India: Low-grade iron ore prices in Karnataka fall by INR 100/t ($1/t) w-o-w

  • Auction volumes remain low amid uncertain demand
  • Steel sector slowdown restrains raw material uptake

Karnataka’s iron ore market remained under pressure during the assessment period, as weak steel sector fundamentals and subdued buying sentiment weighed on both lower and higher-grade ore prices. Fe 57% fines were assessed at INR 2,600/t ($27/t) ex-mines, down INR 100/t ($1/t) w-o-w, as buyers largely refrained from procurement amid sluggish downstream consumption, falling finished steel prices, and persistent pressure on sponge iron margins. Market participants reported limited interest in lower-grade material, prompting sellers to remain cautious and avoid aggressive offerings.

Meanwhile, benchmark Fe 62% fines prices edged down by INR 50/t ($0.5/t) w-o-w to INR 4,900/t ($52/t) ex-mines. Despite the marginal correction, demand for high-grade ore remained relatively resilient compared to lower grades, supported by better productivity, improved recovery rates, and operational efficiencies. Market sources indicated that supply of premium-grade ore continued to be constrained, with only a limited number of miners actively offering material while several others remained absent from the market. The restricted availability helped prevent a sharper decline in prices despite the broader weakness in the steel value chain.

Auction activity across Karnataka also remained subdued, reflecting both supply-side constraints and cautious buying sentiment. During the week, Karnataka-based miners auctioned only 291,000 t of iron ore, of which approximately 264,000 t was successfully booked. The relatively low auction volumes suggest limited material availability with miners, while muted participation from buyers further discouraged frequent auction activity. Market participants noted that uncertain demand conditions and declining steel prices have made buyers increasingly selective in their procurement decisions.

Weakness was particularly evident in the Bellary cluster, where several sponge iron producers either curtailed production or temporarily shut down kilns as profitability continued to deteriorate. According to a Bellary-based miner, demand has weakened considerably, with many buyers increasingly preferring pellets over calibrated direct-reduced iron (C-DRI) feed due to better economics and operational advantages.

Pressure on the downstream segment was further reflected in the sponge iron market. Bellary C-DRI prices declined by INR 100/t ($1/t) w-o-w to INR 26,500/t ($276/t), amid extremely weak buying interest and elevated finished steel inventories. Steelmakers remained reluctant to build inventories as poor margins and sluggish steel sales continued to weigh on production activity. Several mills in the region have either reduced operating rates or temporarily suspended operations, underscoring the challenging conditions prevailing across the domestic steel sector.

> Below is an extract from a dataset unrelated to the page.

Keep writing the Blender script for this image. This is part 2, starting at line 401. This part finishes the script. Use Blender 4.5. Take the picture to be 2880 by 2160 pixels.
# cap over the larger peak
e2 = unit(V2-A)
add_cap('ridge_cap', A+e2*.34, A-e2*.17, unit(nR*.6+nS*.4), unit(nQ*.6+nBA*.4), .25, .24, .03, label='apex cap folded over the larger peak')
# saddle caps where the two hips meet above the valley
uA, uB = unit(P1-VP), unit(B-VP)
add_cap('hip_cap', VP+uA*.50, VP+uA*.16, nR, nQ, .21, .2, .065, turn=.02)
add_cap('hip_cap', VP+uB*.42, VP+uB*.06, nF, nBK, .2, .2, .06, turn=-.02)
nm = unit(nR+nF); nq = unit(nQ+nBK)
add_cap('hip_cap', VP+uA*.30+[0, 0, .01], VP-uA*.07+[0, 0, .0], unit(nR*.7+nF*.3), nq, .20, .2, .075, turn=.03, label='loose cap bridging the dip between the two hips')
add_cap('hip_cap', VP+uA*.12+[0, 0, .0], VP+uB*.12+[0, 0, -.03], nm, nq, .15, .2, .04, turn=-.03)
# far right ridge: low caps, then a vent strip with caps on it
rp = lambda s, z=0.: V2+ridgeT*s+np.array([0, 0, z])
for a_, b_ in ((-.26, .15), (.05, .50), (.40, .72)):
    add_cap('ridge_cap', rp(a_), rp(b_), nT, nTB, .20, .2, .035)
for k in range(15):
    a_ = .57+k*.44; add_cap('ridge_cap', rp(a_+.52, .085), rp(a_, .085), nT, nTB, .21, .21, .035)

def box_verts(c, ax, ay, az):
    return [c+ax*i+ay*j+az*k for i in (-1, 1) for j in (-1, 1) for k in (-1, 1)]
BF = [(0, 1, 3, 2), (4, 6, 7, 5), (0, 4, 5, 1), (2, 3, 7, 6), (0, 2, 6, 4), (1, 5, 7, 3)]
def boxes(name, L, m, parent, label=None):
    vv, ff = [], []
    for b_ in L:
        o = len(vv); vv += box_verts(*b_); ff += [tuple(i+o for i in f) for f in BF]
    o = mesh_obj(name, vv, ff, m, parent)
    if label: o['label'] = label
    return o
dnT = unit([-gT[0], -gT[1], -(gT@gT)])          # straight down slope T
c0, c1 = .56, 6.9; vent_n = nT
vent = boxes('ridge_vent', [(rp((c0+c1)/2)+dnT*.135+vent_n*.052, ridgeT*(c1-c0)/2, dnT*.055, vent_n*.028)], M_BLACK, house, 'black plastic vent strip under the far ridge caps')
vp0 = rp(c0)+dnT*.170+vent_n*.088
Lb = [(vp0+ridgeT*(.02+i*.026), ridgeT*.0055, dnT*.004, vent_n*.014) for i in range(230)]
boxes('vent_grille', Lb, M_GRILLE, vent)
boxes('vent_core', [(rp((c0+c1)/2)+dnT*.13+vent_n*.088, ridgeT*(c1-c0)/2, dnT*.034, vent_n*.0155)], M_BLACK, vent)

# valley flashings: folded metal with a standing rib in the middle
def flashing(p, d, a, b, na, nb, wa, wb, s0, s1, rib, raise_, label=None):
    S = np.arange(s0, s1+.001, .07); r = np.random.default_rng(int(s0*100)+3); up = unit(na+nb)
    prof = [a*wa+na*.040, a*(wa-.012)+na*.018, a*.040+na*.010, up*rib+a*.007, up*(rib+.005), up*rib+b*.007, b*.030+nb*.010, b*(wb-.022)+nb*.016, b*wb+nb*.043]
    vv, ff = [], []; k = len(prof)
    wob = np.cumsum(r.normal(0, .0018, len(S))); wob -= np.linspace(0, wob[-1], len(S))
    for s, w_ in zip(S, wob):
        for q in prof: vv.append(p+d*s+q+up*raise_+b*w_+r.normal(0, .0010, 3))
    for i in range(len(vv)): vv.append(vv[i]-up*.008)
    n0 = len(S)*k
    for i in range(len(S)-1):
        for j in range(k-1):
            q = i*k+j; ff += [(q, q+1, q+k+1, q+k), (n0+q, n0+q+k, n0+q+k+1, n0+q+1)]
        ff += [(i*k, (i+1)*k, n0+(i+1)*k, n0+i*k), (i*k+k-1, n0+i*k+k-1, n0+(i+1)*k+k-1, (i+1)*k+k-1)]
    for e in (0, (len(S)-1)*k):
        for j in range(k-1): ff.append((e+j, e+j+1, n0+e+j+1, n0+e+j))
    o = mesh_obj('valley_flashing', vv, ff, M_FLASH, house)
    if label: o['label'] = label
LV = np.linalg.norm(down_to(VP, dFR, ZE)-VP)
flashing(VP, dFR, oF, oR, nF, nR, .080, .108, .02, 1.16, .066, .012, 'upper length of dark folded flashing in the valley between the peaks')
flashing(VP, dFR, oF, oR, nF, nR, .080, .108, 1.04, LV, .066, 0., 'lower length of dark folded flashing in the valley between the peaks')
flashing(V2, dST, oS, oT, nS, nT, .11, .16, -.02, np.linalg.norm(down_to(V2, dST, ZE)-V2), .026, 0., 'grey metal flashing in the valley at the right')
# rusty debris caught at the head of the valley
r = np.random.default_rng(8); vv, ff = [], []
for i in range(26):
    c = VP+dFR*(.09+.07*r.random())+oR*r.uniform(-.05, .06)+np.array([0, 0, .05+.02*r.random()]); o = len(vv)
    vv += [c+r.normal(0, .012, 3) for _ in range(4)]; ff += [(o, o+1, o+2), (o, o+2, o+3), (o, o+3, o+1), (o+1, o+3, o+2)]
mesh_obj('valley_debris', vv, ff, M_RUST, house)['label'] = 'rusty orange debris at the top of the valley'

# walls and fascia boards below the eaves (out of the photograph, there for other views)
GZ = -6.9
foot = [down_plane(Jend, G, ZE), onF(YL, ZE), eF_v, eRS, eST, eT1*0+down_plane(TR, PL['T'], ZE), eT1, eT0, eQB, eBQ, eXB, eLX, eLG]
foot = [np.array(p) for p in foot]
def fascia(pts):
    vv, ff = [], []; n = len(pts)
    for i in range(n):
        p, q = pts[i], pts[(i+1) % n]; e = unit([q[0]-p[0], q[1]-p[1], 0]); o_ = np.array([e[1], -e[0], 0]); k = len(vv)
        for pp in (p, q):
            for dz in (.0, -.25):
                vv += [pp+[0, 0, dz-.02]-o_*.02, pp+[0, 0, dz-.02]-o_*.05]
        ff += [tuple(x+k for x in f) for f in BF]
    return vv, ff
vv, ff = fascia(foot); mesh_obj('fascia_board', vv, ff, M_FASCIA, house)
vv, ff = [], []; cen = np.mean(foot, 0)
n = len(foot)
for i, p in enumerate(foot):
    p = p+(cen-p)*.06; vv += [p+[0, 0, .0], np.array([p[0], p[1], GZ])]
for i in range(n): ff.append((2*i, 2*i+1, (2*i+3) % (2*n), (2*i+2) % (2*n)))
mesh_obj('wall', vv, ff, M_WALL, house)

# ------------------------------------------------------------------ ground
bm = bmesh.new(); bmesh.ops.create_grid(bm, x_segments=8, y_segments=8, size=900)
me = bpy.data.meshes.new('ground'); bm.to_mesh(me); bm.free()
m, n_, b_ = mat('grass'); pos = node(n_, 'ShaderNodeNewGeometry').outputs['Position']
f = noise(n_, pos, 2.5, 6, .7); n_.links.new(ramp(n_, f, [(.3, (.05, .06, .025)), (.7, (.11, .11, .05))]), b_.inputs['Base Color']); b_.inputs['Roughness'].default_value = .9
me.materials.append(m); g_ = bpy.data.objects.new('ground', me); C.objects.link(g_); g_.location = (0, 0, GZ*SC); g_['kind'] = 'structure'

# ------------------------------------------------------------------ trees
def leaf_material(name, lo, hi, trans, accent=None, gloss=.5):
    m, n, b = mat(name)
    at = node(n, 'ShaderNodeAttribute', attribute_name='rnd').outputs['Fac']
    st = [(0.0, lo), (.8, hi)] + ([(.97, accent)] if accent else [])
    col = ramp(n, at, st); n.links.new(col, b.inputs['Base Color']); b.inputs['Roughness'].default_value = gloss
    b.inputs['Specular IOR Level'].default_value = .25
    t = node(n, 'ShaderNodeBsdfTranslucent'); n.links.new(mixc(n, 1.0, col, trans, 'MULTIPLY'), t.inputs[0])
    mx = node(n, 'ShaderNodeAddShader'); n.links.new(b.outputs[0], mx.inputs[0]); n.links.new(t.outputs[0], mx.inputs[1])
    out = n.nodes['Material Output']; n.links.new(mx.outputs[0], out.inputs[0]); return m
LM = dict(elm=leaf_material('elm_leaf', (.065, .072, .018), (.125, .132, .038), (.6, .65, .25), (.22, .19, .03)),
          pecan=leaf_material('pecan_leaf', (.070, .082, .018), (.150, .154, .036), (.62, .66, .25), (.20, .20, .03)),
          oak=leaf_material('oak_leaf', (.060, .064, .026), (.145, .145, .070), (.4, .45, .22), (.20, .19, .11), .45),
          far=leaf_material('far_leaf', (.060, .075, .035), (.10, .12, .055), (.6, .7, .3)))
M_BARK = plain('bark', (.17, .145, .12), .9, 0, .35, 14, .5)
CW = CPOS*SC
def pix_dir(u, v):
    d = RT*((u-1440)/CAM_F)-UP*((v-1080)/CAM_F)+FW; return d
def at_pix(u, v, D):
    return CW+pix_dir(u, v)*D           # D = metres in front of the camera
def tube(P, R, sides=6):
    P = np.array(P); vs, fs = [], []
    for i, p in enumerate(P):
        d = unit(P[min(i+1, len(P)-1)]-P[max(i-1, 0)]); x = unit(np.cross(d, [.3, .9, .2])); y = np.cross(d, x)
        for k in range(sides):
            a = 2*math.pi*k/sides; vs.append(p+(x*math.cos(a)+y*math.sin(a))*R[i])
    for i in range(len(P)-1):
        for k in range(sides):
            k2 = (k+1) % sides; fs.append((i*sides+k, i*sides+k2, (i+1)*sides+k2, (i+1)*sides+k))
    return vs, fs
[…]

A major buyer echoed these concerns, stating that “finished steel prices continue to decline while key raw material costs, particularly coal and iron ore, remain elevated, severely compressing margins. According to the buyer, restocking appetite remains limited as current market conditions do not justify inventory accumulation. While iron ore availability remains relatively tight, buyers believe further corrections in raw material prices are necessary to restore viability across the sponge iron and steelmaking value chain.”

Rationale

  • Zero (0) trade via e-auction was recorded for Fe 57% in this publishing window and was not taken into consideration. Hence, the T1 trade category was accorded 0% weightage.
  • Fifteen (15) offers and indicative prices were reported, out of which fourteen (14) were considered as T2 trades. These were accorded 100% weightage.

C-DRI prices fall by INR 100/t ($1/t) w-o-w in Bellary: Sponge iron (C-DRI) prices in Bellary fell by INR 100/t ($1/t) w-o-w to INR 26,200/t ($278/t). The price correction was driven by subdued demand from the finished steel segment and limited buying activity in the market. Market participants reported only average booking volumes, while sentiment remained cautious. Most traders and producers do not anticipate any significant price increase in the coming weeks due to the prevailing weak demand conditions.

Karnataka iron ore sales scenario (19- 25 June 2026) 

Outlook

Iron ore prices in Karnataka are expected to remain range-bound with a slight downward bias in the coming week, as demand from the finished steel and sponge iron sectors continues to be subdued. Market participants believe that any meaningful recovery in raw material prices will depend on an improvement in downstream demand. In the absence of stronger buying activity, prices are likely to stay under pressure, while upcoming miner auctions may provide greater clarity on market direction and supply-side dynamics.